▶ [Request] Lift out each line of the data that holds "from".

+ + + + +

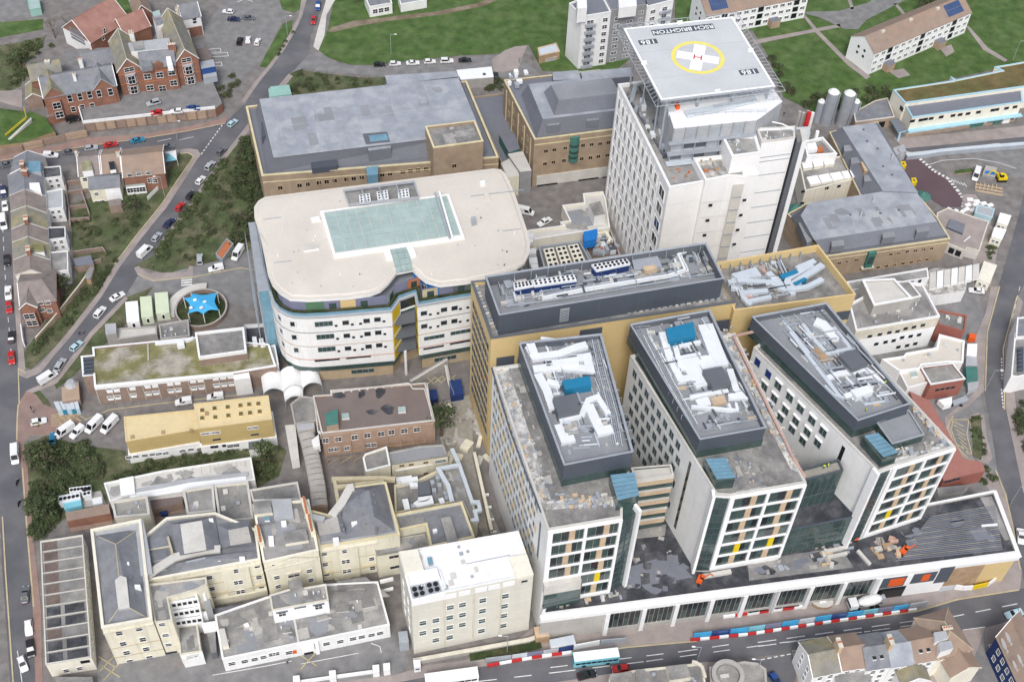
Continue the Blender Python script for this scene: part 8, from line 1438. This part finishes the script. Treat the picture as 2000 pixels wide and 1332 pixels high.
# ------------------------------------------------------------------ vehicles: one of each kind built with its parts, then copied
VM = {}
def vmesh(kind):
    """meshes of one vehicle kind, nose along +x, wheels on z = 0"""
    if kind in VM: return VM[kind]
    L_, Wd, H_ = {'hatch':(4.1,1.78,1.48), 'saloon':(4.6,1.82,1.45), 'suv':(4.6,1.88,1.7), 'small_van':(4.5,1.85,1.85), 'van':(5.6,2.0,2.4), 'pickup':(5.2,1.9,1.75)}[kind]
    x, w_ = L_/2, Wd/2; van = kind in ('van','small_van'); belt = .95 if not van else 1.15
    if kind == 'van': st = [(-x,.55,belt),(-x+.08,.4,belt),(x-1.0,.4,belt),(x-.25,.38,.98),(x,.45,.8)]
    elif kind == 'small_van': st = [(-x,.5,belt),(-x+.08,.38,belt),(x-1.35,.38,belt),(x-.3,.36,.9),(x,.42,.72)]
    elif kind == 'saloon': st = [(-x,.5,.85),(-x+.15,.36,.95),(-x+.9,.34,.98),(x-1.5,.34,.97),(x-.3,.34,.82),(x,.42,.66)]
    else: st = [(-x,.5,.92),(-x+.12,.36,.98),(x-1.35,.34,belt+.03),(x-.3,.34,.84),(x,.42,.68)]
    b = MB(); secs = []
    for i, (sx, z0_, z1_) in enumerate(st):
        k = .82 if i in (0, len(st)-1) else 1.0; hw = w_*k; secs.append([Vector((sx, -hw*.93, z0_)),Vector((sx, -hw, (z0_+z1_)/2)),Vector((sx, -hw*.94, z1_)),Vector((sx, hw*.94, z1_)),Vector((sx, hw, (z0_+z1_)/2)),Vector((sx, hw*.93, z0_))])
    for A_, B_ in zip(secs, secs[1:]):
        for j in range(6): b.face([A_[j-1],B_[j-1],B_[j],A_[j]],'car_white')
    b.face(secs[0],'car_white'); b.face(list(reversed(secs[-1])),'car_white')
    c0, c1, r0_, r1_ = {'hatch':(-x+.06,x-1.25,-x+.5,x-2.05), 'saloon':(-x+.75,x-1.35,-x+1.35,x-2.15), 'suv':(-x+.06,x-1.3,-x+.4,x-2.05), 'small_van':(-x+.03,x-1.2,-x+.1,x-2.0), 'van':(-x+.03,x-.8,-x+.06,x-1.55), 'pickup':(-x+1.6,x-1.3,-x+1.9,x-2.05)}[kind]
    rw, bw = w_*.76 if not van else w_*.88, w_*.93; zt = H_; zb = belt
    lo = [Vector((c0, -bw, zb)),Vector((c1, -bw, zb)),Vector((c1, bw, zb)),Vector((c0, bw, zb))]; hi = [Vector((r0_, -rw, zt)),Vector((r1_, -rw, zt)),Vector((r1_, rw, zt)),Vector((r0_, rw, zt))]
    for j in range(4): b.face([lo[j-1],lo[j],hi[j],hi[j-1]],'car_white')
    b.face(hi, 'car_white'); b.face([Vector((v.x*.9, v.y*.85, v.z+.045)) for v in hi],'car_white')
    body = b.mesh('vehicle_body')
    def pane(a, bq, c, d, s0, s1, t0, t1, off):
        def bl(s, t): return (a*(1-s)+bq*s)*(1-t)+(d*(1-s)+c*s)*t
        m_ = MB(); n = (bq-a).cross(d-a).normalized()*off; m_.face([bl(s0, t0)+n, bl(s1, t0)+n, bl(s1, t1)+n, bl(s0, t1)+n],'glass_dark'); return m_.mesh('vehicle_glass')
    gl = [('windscreen', pane(lo[1],lo[2],hi[2],hi[1],.06, .94, .08, .95, .012))]
    if kind != 'van': gl.append(('rear_window', pane(lo[3],lo[0],hi[0],hi[3],.1, .9, .15, .9, .012)))
    s0 = .08 if not van else .62
    gl += [('side_window', pane(lo[0],lo[1],hi[1],hi[0],s0, .93, .12, .9, .012)),('side_window', pane(lo[2],lo[3],hi[3],hi[2],.07,1-s0, .12, .9, .012))]
    wh = MB(); wh.tube((0, -.11,0),(0, .11,0), .32,'rubber',12); wh.tube((0, -.12,0),(0, .12,0), .19,'car_silver',8)
    wm = wh.mesh('vehicle_wheel'); lt = MB(); lt.box((0,0, -.08),(.1, .34, .16), 'white_clean'); lm = lt.mesh('vehicle_headlight'); tl = MB(); tl.box((0,0, -.1),(.08, .26, .24), 'red'); tm = tl.mesh('vehicle_tail_light')
    VM[kind] = dict(body=body, glass=gl, wheel=wm, wp=[(sx*(x-.78), sy*(w_-.1), .32) for sx in (-1,1) for sy in (-1,1)],head=lm, hp=[(x-.08, s*(w_*.62), .66) for s in (-1,1)],tail=tm, tp=[(-x+.04, s*(w_*.66), .8) for s in (-1,1)])
    return VM[kind]
NAME = {'hatch':'hatchback','saloon':'saloon_car','suv':'estate_car','small_van':'small_van','van':'panel_van','pickup':'pickup_truck'}
def car(kind, color, rear, front, label, group=None, z=.04, cat=None):
    V_ = vmesh(kind); a, c = W2(rear, z+.7), W2(front, z+.7); m_ = (a+c)/2; d = c-a; rz = math.atan2(d.y, d.x)
    t = thing(NAME[kind],label, cat or ('van' if 'van' in kind else 'car'),(m_.x, m_.y, z), group, rz)
    def part(me, nm_, loc=(0,0, 0)): o = bpy.data.objects.new(nm_, me); COL.objects.link(o); o.parent = t; o.location = loc; return o
    o = part(V_['body'],'body'); o.material_slots[0].link = 'OBJECT'; o.material_slots[0].material = MAT[color]
    for nm_, me in V_['glass']: part(me, nm_)
    for p_ in V_['wp']: part(V_['wheel'],'wheel', p_)
    for p_ in V_['hp']: part(V_['head'],'headlight', p_)
    for p_ in V_['tp']: part(V_['tail'],'tail_light', p_)
    return t
fr('a2'); g = 'cars on the lane below the field'
for k, (x0, x1, kd, cl, lb) in enumerate(((975,1075,'hatch','car_black','black hatchback leftmost in the row below the field'),(1097,1187,'hatch','car_white','white hatchback second from the left below the field'),(1222,1335,'saloon','car_white','white saloon third from the left below the field'),(1355,1462,'hatch','car_white','white hatchback left of the large estate below the field'),(1472,1605,'suv','car_white','large white estate with dark roof rails below the field'),(1622,1735,'saloon','car_black','black saloon rightmost in the row below the field'))): y = 497-k*6-(4 if k > 2 else 0); car(kd, cl, (x0, y),(x1, y-5), lb, g)
car('suv','car_blue',(560,5),(545,95), 'bright blue estate on the diagonal road at the top'); car('hatch','car_red',(525,110),(512,205), 'red hatchback behind the blue estate at the top'); car('saloon','car_black',(1925,615),(1905,550), 'black car parked beside the white loading roof')
car('hatch','car_white',(15,350),(20,262), 'white car in the middle of three in the car park','cars in the top left car park'); car('hatch','car_white',(75,362),(105,282), 'white car on the right of three in the car park','cars in the top left car park'); 
fr('a1'); car('suv','car_black',(1825,350),(1845,280), 'black car on the left of three in the car park','cars in the top left car park'); car('hatch','car_white',(1790,95),(1700,85), 'white hatchback by the bay marking in the upper car park'); car('saloon','car_navy',(1730,145),(1850,150), 'dark car beside the yellow bin in the upper car park'); car('saloon','car_grey',(1855,135),(1950,140), 'grey car at the right of the upper car park row')
car('suv','car_silver',(1225,775),(1125,800), 'silver estate against the brick villa', z=ZP); car('hatch','car_red',(1245,860),(1145,865), 'red hatchback by the white coping of the villa terrace', z=ZP); car('hatch','car_white',(1395,850),(1305,855), 'white hatchback between red and blue cars on the terrace', z=ZP); car('saloon','car_blue',(1435,830),(1525,825), 'blue saloon on the villa terrace', z=ZP); car('suv','car_black',(505,920),(605,895), 'black car beside the smaller brick house', z=1.0)
car('hatch','car_pale',(1735,980),(1825,905), 'white and mint patrol car turning at the junction'); car('saloon','car_teal',(995,1085),(1110,1060), 'teal saloon parked along the retaining wall'); car('saloon','car_red',(785,1120),(905,1095), 'red saloon parked along the retaining wall'); car('hatch','car_silver',(640,1140),(755,1125), 'silver hatchback left of the red saloon'); car('small_van','car_white',(325,1190),(455,1190), 'white small van parked in the upper street'); car('saloon','car_grey',(480,1165),(580,1160), 'dark grey saloon right of the white small van'); car('hatch','car_silver',(140,1240),(255,1215), 'silver hatchback left of the white small van'); car('saloon','car_grey',(0,1265),(110,1250), 'grey saloon at the left end of the upper street'); car('hatch','car_grey',(1250,1125),(1320,1115), 'grey car behind the brick house by the junction')
fr('b1'); g = 'cars parked down the diagonal road'
for (r_, f_, kd, cl, lb) in (((1655,215),(1735,140), 'hatch','car_grey','dark grey hatchback nearest the junction on the diagonal road'),((1570,335),(1645,245), 'suv','car_silver','grey estate above the white hatchback on the diagonal road'),((1495,445),(1575,355), 'hatch','car_white','white hatchback beside the ivy bank on the diagonal road'),((1425,555),(1495,475), 'hatch','car_black','black car between white and red on the diagonal road'),((1350,640),(1405,565), 'hatch','car_red','red hatchback on the diagonal road'),((1255,765),(1335,690), 'saloon','car_navy','navy saloon below the red car on the diagonal road'),((1165,880),(1235,790), 'hatch','car_silver','silver hatchback just above the entrance panel van'),((1055,1000),(1165,895), 'van','car_white','white panel van at the hospital entrance'),((835,1325),(960,1255), 'saloon','car_white','white saloon below the entrance on the diagonal road')): car(kd, cl, r_, f_, lb, g)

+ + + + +

▶ [Finished task]
Continue the Blender Python script for this scene: part 8, from line 1438. This part finishes the script. Treat the picture as 2000 pixels wide and 1332 pixels high.
for k, (x0, x1, kd, cl, lb) in enumerate(((975,1075,'hatch','car_black','black hatchback leftmost in the row below the field'),(1097,1187,'hatch','car_white','white hatchback second from the left below the field'),(1222,1335,'saloon','car_white','white saloon third from the left below the field'),(1355,1462,'hatch','car_white','white hatchback left of the large estate below the field'),(1472,1605,'suv','car_white','large white estate with dark roof rails below the field'),(1622,1735,'saloon','car_black','black saloon rightmost in the row below the field'))): y = 497-k*6-(4 if k > 2 else 0); car(kd, cl, (x0, y),(x1, y-5), lb, g)